Mubarak and the Shadow of Iraq 1958

Cairo's million man march is not the only million-strong demonstration in recent Arab history but certainly the best publicised and will be the most influential in world history. The other has been all but forgotten by today's youth but its effect is a strong influence on the way that Mubarak and his gang of medieval thugs are thinking as well as an important lesson for the current revolution. I do not mean medieval as a baseless insult but if you think of any time in history when there was another regime that matches Mubarak, King Henry VIII comes to mind.

In 1958 a small group of mid-ranking officers (about the same rank as the ones that assassinated Sadat) siezed control of the military and overthrew the British-backed monarchy. What happened after created one of the major fears that guide Mubarak's actions now. Several of the monarchy were killed by the Iraqi people including the prime minister Nuri As-Said. The phrase killed is somewhat of an understatement. The Iraqi people tore Nuri As-Said apart limb from limb. My mother remembered seeing a procession through the streets carrying his foot.

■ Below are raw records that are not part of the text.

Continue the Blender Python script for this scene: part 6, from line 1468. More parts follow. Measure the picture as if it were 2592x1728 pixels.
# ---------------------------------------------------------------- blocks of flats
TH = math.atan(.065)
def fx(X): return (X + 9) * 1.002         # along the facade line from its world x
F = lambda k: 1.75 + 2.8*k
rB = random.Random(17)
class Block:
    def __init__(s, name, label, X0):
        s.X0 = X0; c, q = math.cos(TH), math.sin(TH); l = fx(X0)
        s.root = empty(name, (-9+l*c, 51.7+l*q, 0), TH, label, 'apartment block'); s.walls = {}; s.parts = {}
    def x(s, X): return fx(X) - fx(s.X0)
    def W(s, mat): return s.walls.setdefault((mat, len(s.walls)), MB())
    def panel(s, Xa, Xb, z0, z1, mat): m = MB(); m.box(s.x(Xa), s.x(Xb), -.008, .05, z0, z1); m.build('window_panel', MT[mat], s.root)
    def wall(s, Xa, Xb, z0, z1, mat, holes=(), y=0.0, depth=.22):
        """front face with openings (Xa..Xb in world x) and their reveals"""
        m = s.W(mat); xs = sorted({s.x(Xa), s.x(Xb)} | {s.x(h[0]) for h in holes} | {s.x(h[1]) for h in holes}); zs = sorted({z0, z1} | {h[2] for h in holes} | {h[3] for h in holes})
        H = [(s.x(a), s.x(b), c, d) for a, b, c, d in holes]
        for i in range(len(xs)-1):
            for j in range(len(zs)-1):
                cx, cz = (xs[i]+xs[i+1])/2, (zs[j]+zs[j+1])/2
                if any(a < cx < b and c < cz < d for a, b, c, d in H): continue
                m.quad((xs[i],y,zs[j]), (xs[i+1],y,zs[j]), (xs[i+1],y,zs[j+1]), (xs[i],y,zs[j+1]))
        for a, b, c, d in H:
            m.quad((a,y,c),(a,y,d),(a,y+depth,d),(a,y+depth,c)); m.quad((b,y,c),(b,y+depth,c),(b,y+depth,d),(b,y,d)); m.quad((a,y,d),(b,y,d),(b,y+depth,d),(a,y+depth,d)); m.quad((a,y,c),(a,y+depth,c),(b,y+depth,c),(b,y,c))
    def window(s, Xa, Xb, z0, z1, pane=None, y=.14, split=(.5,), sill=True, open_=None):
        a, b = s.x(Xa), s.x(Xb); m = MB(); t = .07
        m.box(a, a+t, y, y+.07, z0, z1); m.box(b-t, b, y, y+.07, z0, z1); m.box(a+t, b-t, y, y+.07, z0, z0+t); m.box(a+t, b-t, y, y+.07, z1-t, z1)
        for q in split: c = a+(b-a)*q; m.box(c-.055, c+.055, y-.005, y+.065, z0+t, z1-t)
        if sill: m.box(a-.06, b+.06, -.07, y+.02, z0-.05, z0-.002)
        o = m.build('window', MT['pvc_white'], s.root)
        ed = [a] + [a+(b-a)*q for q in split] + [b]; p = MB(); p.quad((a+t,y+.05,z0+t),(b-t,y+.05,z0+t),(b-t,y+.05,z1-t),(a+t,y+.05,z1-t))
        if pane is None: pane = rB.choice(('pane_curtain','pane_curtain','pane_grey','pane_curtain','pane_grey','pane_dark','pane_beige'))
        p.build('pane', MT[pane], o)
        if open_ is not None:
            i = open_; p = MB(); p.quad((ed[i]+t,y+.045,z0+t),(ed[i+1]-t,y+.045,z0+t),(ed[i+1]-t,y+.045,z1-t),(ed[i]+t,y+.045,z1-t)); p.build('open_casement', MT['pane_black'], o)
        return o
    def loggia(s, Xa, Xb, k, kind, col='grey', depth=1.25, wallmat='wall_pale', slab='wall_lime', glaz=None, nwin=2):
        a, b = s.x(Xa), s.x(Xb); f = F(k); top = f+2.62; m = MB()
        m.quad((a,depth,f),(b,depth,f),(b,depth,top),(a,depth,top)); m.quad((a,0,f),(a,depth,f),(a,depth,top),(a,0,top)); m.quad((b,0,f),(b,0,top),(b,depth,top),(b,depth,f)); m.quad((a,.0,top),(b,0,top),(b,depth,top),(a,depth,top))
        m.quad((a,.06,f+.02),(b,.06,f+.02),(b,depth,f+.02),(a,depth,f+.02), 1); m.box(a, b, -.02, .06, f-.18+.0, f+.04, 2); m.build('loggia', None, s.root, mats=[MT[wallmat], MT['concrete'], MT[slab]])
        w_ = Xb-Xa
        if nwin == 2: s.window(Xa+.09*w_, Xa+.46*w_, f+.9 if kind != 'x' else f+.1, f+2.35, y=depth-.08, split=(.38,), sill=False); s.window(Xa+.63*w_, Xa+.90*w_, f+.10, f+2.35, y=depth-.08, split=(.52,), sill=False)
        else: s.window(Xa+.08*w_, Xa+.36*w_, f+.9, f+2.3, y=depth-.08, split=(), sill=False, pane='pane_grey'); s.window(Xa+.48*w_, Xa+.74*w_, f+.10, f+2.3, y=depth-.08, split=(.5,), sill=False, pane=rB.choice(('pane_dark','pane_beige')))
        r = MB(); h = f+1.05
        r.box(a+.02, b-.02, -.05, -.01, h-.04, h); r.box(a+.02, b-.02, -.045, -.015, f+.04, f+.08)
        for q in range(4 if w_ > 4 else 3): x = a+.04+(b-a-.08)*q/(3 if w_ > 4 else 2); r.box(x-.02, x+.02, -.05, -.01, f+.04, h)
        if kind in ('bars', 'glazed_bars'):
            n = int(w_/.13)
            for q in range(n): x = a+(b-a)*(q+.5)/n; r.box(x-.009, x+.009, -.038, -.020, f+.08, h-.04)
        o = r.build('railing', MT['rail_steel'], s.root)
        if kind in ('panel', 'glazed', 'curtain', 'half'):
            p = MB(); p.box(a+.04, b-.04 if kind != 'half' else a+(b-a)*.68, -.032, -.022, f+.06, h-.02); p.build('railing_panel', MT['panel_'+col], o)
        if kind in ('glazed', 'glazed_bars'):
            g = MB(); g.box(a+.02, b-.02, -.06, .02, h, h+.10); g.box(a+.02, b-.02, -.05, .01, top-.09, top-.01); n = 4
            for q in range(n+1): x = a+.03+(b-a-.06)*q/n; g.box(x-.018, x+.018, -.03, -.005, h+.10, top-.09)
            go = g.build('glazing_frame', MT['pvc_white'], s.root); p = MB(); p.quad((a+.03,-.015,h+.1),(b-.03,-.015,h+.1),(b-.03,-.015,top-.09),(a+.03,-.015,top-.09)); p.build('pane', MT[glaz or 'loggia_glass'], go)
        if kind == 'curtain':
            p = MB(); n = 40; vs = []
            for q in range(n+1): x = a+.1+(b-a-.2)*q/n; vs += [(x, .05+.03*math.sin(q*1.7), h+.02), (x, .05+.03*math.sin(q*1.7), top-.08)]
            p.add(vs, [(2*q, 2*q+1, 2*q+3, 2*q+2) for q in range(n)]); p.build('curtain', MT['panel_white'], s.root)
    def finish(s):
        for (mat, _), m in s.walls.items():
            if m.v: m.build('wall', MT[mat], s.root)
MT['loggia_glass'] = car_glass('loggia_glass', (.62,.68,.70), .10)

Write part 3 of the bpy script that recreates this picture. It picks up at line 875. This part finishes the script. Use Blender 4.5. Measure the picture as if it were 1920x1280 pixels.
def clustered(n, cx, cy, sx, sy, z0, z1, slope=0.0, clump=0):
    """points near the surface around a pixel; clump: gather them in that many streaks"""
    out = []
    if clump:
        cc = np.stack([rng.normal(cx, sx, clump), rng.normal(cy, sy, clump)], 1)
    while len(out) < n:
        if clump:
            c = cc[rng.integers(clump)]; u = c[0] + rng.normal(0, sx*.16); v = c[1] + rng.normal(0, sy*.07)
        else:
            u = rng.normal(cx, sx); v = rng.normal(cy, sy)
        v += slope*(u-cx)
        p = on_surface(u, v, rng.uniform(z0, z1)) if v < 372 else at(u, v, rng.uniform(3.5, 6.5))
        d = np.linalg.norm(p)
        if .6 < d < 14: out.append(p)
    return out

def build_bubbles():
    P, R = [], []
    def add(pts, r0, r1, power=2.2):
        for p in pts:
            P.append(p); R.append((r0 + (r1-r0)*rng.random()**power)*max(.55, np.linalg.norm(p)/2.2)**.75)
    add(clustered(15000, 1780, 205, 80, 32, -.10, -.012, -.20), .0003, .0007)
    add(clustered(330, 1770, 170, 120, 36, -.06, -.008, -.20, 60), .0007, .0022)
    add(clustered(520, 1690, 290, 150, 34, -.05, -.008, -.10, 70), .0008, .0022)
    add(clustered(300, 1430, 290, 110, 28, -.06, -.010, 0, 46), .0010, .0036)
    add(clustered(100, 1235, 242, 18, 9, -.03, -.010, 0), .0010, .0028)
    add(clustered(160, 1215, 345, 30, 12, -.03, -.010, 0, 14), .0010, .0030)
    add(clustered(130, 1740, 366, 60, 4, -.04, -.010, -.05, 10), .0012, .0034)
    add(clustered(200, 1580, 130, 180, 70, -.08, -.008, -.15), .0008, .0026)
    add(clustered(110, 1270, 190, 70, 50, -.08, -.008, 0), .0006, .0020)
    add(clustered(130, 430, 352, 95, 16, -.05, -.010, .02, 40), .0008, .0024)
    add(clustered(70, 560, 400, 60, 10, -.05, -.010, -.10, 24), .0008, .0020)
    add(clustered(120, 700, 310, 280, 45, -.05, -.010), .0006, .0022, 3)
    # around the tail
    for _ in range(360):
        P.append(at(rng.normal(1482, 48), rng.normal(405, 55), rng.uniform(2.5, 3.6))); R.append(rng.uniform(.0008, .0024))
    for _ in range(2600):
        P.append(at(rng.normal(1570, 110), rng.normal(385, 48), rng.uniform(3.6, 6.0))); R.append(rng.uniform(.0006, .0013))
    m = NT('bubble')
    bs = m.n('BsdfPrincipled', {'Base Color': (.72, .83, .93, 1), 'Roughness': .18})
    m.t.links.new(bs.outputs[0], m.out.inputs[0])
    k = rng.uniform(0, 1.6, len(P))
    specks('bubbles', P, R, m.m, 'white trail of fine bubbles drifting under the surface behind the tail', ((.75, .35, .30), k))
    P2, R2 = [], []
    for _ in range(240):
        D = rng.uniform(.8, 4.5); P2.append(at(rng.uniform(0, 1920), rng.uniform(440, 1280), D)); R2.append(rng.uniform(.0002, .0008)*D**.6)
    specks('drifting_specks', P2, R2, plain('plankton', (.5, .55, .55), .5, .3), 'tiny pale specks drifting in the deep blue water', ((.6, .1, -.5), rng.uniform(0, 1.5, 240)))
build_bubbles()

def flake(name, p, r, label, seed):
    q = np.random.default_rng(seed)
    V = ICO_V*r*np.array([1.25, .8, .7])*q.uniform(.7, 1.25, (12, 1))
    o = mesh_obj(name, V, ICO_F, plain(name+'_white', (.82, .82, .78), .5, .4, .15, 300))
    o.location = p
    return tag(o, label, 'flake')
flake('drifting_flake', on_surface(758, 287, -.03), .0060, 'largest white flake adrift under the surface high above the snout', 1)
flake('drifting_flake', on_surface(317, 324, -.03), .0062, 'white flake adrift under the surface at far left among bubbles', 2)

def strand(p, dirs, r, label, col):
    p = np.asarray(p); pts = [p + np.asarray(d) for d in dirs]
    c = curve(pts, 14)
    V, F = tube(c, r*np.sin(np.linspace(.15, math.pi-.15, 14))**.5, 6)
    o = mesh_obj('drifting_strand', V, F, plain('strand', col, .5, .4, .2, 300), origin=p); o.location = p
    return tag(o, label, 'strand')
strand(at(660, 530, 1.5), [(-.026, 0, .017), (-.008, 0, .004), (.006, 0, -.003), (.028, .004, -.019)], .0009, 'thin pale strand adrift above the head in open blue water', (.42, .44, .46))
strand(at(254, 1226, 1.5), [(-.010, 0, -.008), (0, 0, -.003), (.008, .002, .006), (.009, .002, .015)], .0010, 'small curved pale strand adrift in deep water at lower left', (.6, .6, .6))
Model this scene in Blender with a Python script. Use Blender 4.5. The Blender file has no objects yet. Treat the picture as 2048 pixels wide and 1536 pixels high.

I used to find it hard explaining the violent hatred that drives to people to this until Mubarak recently gave the world the perfect example. Mubarak would have been a young man at the time and would have remembered the events well. He can only wonder at the fate that awaits him if he ever loses control and the military abandons him to the anger of the Egyptian people.

The other event was the rise of the Communist party. From being a fairly small organisation before the revolution it grew to a point where, in 1959, it was able to call for a demonstration and a million iraqis turned up. People I know who witnessed the event describe a march that started in the morning and people were still filtering through to late evening. The Communists has everything in their hands - popular support, the intelligentsia, the unions, even large sections of the military. Everything to seize power - but they hesitated.

At the time the grip of Soviet Russia on the world's communist movements was strong and the order came from on high that the Communist party should not take control but support the generals that were currently in power and the Iraqi communist leadership slavishly obeyed.

The result was that Qassim took fright of the communists's power and purged them from controlling positions in the country. Qassim became isolated and bit by bit the Baathists took power and Iraq ended up with Saddam.

The moral

How a small party could rise from nowhere and threaten a military establish that had been ruling since the early days of the Ottoman Empire must have made all the military elites of the region take fright. All it took was one year of freedom and the whole people rallied behind an alternative. One can see that since '58 never again has the Arab military classes allowed such a period of free expression.

When Mubarak and the heads of the armed forces in Egypt weigh their options the spectre of July 1958 haunts them. Mubarak knows his fate if he left to the people and his generals worry about what will happen if the Egyptian people are given even three months of freedom.

Mubarak and the Egyptian military are dinosaurs left over from the Middle Ages but their time has long passed. It used to be the text-book destination of any revolution to take over the TV station - those days have passed. Now all one has to do is sit in the centre of town and tweet. And the government response is to send in peasants on camels.

But Mubarak and the military are more frightened of the people than each other. Mubarak will not go and the army will do nothing to make him. If the military are to force Mubarak out they have to be pushed first and, if the people hesitate, bit by bit, Egypt will get another Saddam.